Pengajar tasawuf, Haidar Bagir, dalam bukunya berjudul Islam Risalah Cinta dan Kebahagiaan mengungkapkan, bakat manusia untuk berbahagia itu nyatanya juga dibenarkan oleh psikologi modern semisal Freudianisme. Meski jika hendak disejajarkan, ajaran Islam justru lebih sejalan dengan muatan psikologi positif.
dalam ajaran Islam dipercaya manusia memang berbakat untuk berbahagia. Dan tugas psikologi hanyalah mencuatkan bakat berbahagia itu.
Dalam buku ini dijelaskan ajaran Islam bertumpu pada kasih sayang Allah SWT. Kebahagiaan berkaitan erat dengan kesiapan atau kesedihan—sebutlah kemauan—untuk berbahagia. Untuk berbahagia, manusia harus bersiap sedia melaksanakan kebahagiaan itu. Atau bahasa simpelnya, mau bahagia.
Mau berbahagia bisa diperoleh dengan modal memiliki sikap mental hati yang berbahagia dan mengembangkan prasangka baik ke manusia dan Allah SWT. Berprasangka baik kepada kehidupan yang diberikan Allah pun juga menjadi bagian dari modal tersebut.

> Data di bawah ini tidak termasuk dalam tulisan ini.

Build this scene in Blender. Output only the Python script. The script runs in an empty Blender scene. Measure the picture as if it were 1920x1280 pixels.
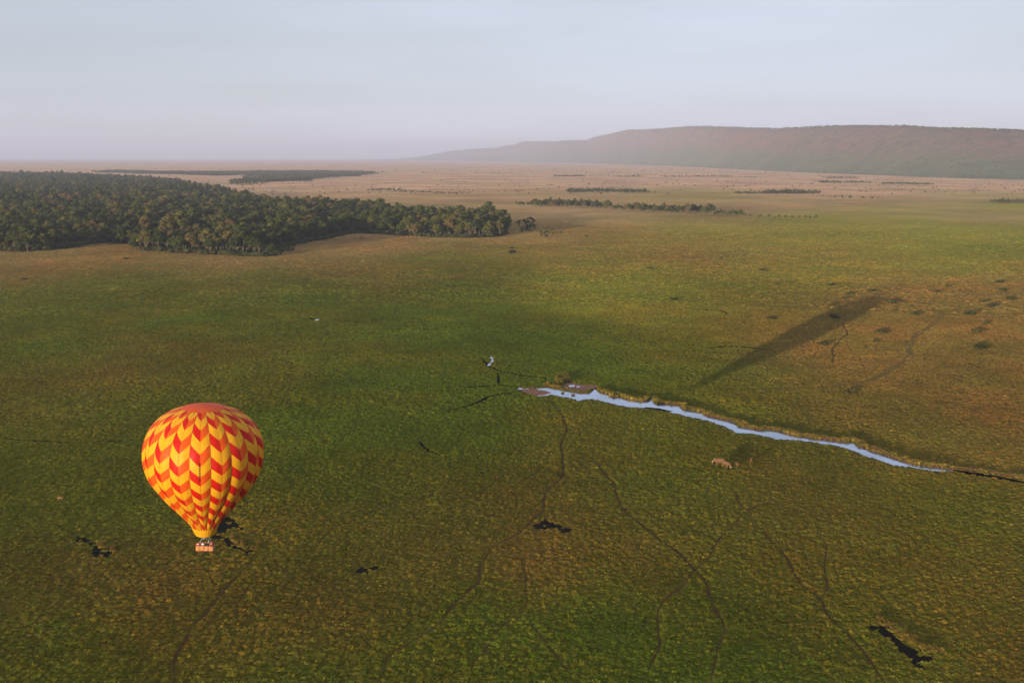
import bpy, bmesh, math, random
import numpy as np
from mathutils import Vector, Matrix, noise as mnoise

R = math.radians
rng = np.random.default_rng(7)
random.seed(7)
scene = bpy.context.scene
COL = scene.collection

# ------------------------------------------------------------------ camera
CAM_H = 110.0
F = 1920 * 35.0 / 36.0            # focal length in photo pixels
PITCH = R(10.5)
cam_d = bpy.data.cameras.new("camera")
cam = bpy.data.objects.new("camera", cam_d)
COL.objects.link(cam)
cam_d.lens = 35.0
cam_d.sensor_width = 36.0
cam_d.clip_start = 0.5
cam_d.clip_end = 200000.0
cam.location = (0, 0, CAM_H)
cam.rotation_euler = (R(90) - PITCH, 0, 0)
scene.camera = cam

# ------------------------------------------------------------------ sky, sun, exposure
SUN_EL = R(4.45)
SUN_AZ = R(32.6)                  # the light travels towards this bearing (right of straight ahead)
SUN_TRAVEL = Vector((math.sin(SUN_AZ) * math.cos(SUN_EL), math.cos(SUN_AZ) * math.cos(SUN_EL), -math.sin(SUN_EL)))
world = bpy.data.worlds.new("World")
scene.world = world
world.use_nodes = True
wn, wl = world.node_tree.nodes, world.node_tree.links
wn.clear()
w_out = wn.new("ShaderNodeOutputWorld")
w_bg = wn.new("ShaderNodeBackground")
w_bg.inputs["Strength"].default_value = 0.087
w_sky = wn.new("ShaderNodeTexSky")
w_sky.sky_type = 'NISHITA'
w_sky.sun_disc = False
w_sky.sun_elevation = SUN_EL
w_sky.sun_rotation = SUN_AZ + math.pi
w_sky.altitude = 1500
w_sky.air_density = 1.0
w_sky.dust_density = 2.0
w_sky.ozone_density = 1.0
# thin high veil of stratus, drawn out into streaks
w_tc = wn.new("ShaderNodeTexCoord")
w_map = wn.new("ShaderNodeMapping")
w_map.inputs["Scale"].default_value = (1.2, 1.2, 9.0)
w_map.inputs["Rotation"].default_value = (0, R(7), 0)
w_map.inputs["Location"].default_value = (3.1, 0.4, 1.35)
w_noise = wn.new("ShaderNodeTexNoise")
w_noise.inputs["Scale"].default_value = 1.6
w_noise.inputs["Detail"].default_value = 5
w_noise.inputs["Roughness"].default_value = 0.5
w_rmp = wn.new("ShaderNodeMapRange")
w_rmp.inputs["From Min"].default_value = 0.40
w_rmp.inputs["From Max"].default_value = 0.72
w_rmp.inputs["To Min"].default_value = 0.74
w_rmp.inputs["To Max"].default_value = 0.90
w_mix = wn.new("ShaderNodeMix")
w_mix.data_type = 'RGBA'
w_mix.inputs["B"].default_value = (3.9, 4.25, 5.1, 1)
wl.new(w_tc.outputs["Generated"], w_map.inputs["Vector"])
wl.new(w_map.outputs["Vector"], w_noise.inputs["Vector"])
wl.new(w_noise.outputs["Fac"], w_rmp.inputs["Value"])
wl.new(w_rmp.outputs["Result"], w_mix.inputs["Factor"])
w_veil = wn.new("ShaderNodeMapRange")
w_veil.inputs["From Min"].default_value = 0.35
w_veil.inputs["From Max"].default_value = 0.70
w_veil.inputs["To Min"].default_value = 0.91
w_veil.inputs["To Max"].default_value = 1.08
w_vm = wn.new("ShaderNodeVectorMath")
w_vm.operation = 'SCALE'
w_vm.inputs[0].default_value = (3.85, 4.15, 4.98)
wl.new(w_noise.outputs["Fac"], w_veil.inputs["Value"])
wl.new(w_veil.outputs["Result"], w_vm.inputs["Scale"])
wl.new(w_vm.outputs[0], w_mix.inputs["B"])
wl.new(w_sky.outputs["Color"], w_mix.inputs["A"])
wl.new(w_mix.outputs["Result"], w_bg.inputs["Color"])
wl.new(w_bg.outputs["Background"], w_out.inputs["Surface"])

sun_d = bpy.data.lights.new("sun", 'SUN')
sun_d.energy = 5.0
sun_d.angle = R(0.5)
sun_d.color = (1.0, 0.82, 0.58)
sun = bpy.data.objects.new("sun", sun_d)
COL.objects.link(sun)
sun.location = (-200, -300, 300)
sun.rotation_euler = SUN_TRAVEL.to_track_quat('-Z', 'Y').to_euler()

scene.view_settings.view_transform = 'Standard'
scene.view_settings.look = 'None'
scene.view_settings.gamma = 1.0
scene.view_settings.exposure = 1.0
scene.view_settings.use_curve_mapping = False
scene.render.engine = 'CYCLES'
scene.cycles.use_denoising = True
scene.cycles.max_bounces = 6
scene.cycles.volume_bounces = 1
scene.cycles.caustics_reflective = False
scene.cycles.caustics_refractive = False

# ------------------------------------------------------------------ helpers
CP, SP = math.cos(PITCH), math.sin(PITCH)

def ray(u, v):
    x, yc = u - 960.0, 640.0 - v
    return Vector((x, F * CP + yc * SP, yc * CP - F * SP))

def gp(u, v, z=0.0):
    """where a pixel of the photograph meets the plain (a surveying aid)"""
    r = ray(u, v)
    t = (CAM_H - z) / -r.z
    return Vector((r.x * t, r.y * t, z))

def gps(pts, z=0.0):
    return [gp(u, v, z) for u, v in pts]

def project(p):
    d = Vector(p) - Vector((0, 0, CAM_H))
    fwd = d.y * CP - d.z * SP
    up = d.y * SP + d.z * CP
    return 960 + F * d.x / fwd, 640 - F * up / fwd, fwd

def tag(o, label=None, cat=None, group=None, kind=None):
    if label: o["label"] = label
    if cat: o["category"] = cat
    if group: o["group"] = group
    if kind: o["kind"] = kind
    return o

def link(name, mesh, parent=None):
    o = bpy.data.objects.new(name, mesh)
    COL.objects.link(o)
    if parent: o.parent = parent
    return o

def pymesh(name, verts, faces, mats=(), smooth=False, fmat=None):
    me = bpy.data.meshes.new(name)
    me.from_pydata([tuple(v) for v in verts], [], [tuple(f) for f in faces])
    for m in mats: me.materials.append(m)
    if fmat is not None:
        me.polygons.foreach_set("material_index", np.asarray(fmat, dtype=np.int32))
    if smooth:
        me.polygons.foreach_set("use_smooth", np.ones(len(me.polygons), dtype=bool))
    me.update()
    return me

def empty(name, loc=(0, 0, 0), rz=0.0):
    o = bpy.data.objects.new(name, None)
    o.empty_display_size = 0.5
    o.location = loc
    o.rotation_euler = (0, 0, rz)
    COL.objects.link(o)
    return o

# ------------------------------------------------------------------ materials
class NT:
    def __init__(s, name):
        s.m = bpy.data.materials.new(name)
        s.m.use_nodes = True
        s.n, s.l = s.m.node_tree.nodes, s.m.node_tree.links
        s.bsdf = s.n["Principled BSDF"]
        s.out = s.n["Material Output"]
    def add(s, t, **kw):
        nd = s.n.new(t)
        for k, v in kw.items(): setattr(nd, k, v)
        return nd
    def math(s, op, a, b=None):
        nd = s.add("ShaderNodeMath", operation=op)
        for i, x in enumerate((a, b)):
            if x is None: continue
            if isinstance(x, (int, float)): nd.inputs[i].default_value = x
            else: s.l.new(x, nd.inputs[i])
        return nd.outputs[0]
    def noise(s, scale, detail=3, rough=0.55, vec=None, dist=0.0):
        nd = s.add("ShaderNodeTexNoise")
        nd.inputs["Scale"].default_value = scale
        nd.inputs["Detail"].default_value = detail
        nd.inputs["Roughness"].default_value = rough
        nd.inputs["Distortion"].default_value = dist
        s.l.new(vec or s.pos(), nd.inputs["Vector"])
        return nd.outputs["Fac"]
    def pos(s):
        if not hasattr(s, "_p"): s._p = s.add("ShaderNodeNewGeometry").outputs["Position"]
        return s._p
    def rng(s, v, a, b, c, d):
        nd = s.add("ShaderNodeMapRange")
        for k, x in zip(("From Min", "From Max", "To Min", "To Max"), (a, b, c, d)):
            nd.inputs[k].default_value = x
        s.l.new(v, nd.inputs["Value"])
        return nd.outputs["Result"]
    def mix(s, f, a, b, blend='MIX'):
        nd = s.add("ShaderNodeMix", data_type='RGBA', blend_type=blend)
        for k, x in (("Factor", f), ("A", a), ("B", b)):
            if isinstance(x, (int, float)): nd.inputs[k].default_value = x
            elif isinstance(x, tuple): nd.inputs[k].default_value = (*x, 1)
            else: s.l.new(x, nd.inputs[k])
        return nd.outputs["Result"]
    def val(s, v, col):
        """colour times scalar"""
        c = s.add("ShaderNodeCombineColor")
        for i in range(3): s.l.new(v, c.inputs[i])
        return s.mix(1.0, col, c.outputs[0], 'MULTIPLY')
    def bump(s, h, strength=1.0, dist=1.0):
        nd = s.add("ShaderNodeBump")
        nd.inputs["Strength"].default_value = strength
        nd.inputs["Distance"].default_value = dist
        s.l.new(h, nd.inputs["Height"])
        s.l.new(nd.outputs["Normal"], s.bsdf.inputs["Normal"])
        return nd
    def base(s, c, rough=0.9, spec=0.1):
        if isinstance(c, tuple): s.bsdf.inputs["Base Color"].default_value = (*c, 1)
        else: s.l.new(c, s.bsdf.inputs["Base Color"])
        s.bsdf.inputs["Roughness"].default_value = rough
        s.bsdf.inputs["Specular IOR Level"].default_value = spec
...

Percayalah kehidupan ini dirancang Allah SWT dalam bentuk kebaikan, yang lahir dari kecintaan-Nya kepada makhluk-Nya. Maka jelas sudah apabila disorot dari kacamata positif, maka kehidupan ini tak memiliki sifat lain kecuali kebaikan.
Apabila kesulitan atau kesusahan hidup menghampiri, percayalah itu adalah bentuk kebaikan, hanya saja dia disamarkan. Sesungguhnya apa-apa yang tampak dari kesulitan, pada hakikatnya hanyalah pembuka jalan bagi kebaikan yang lebih tinggi.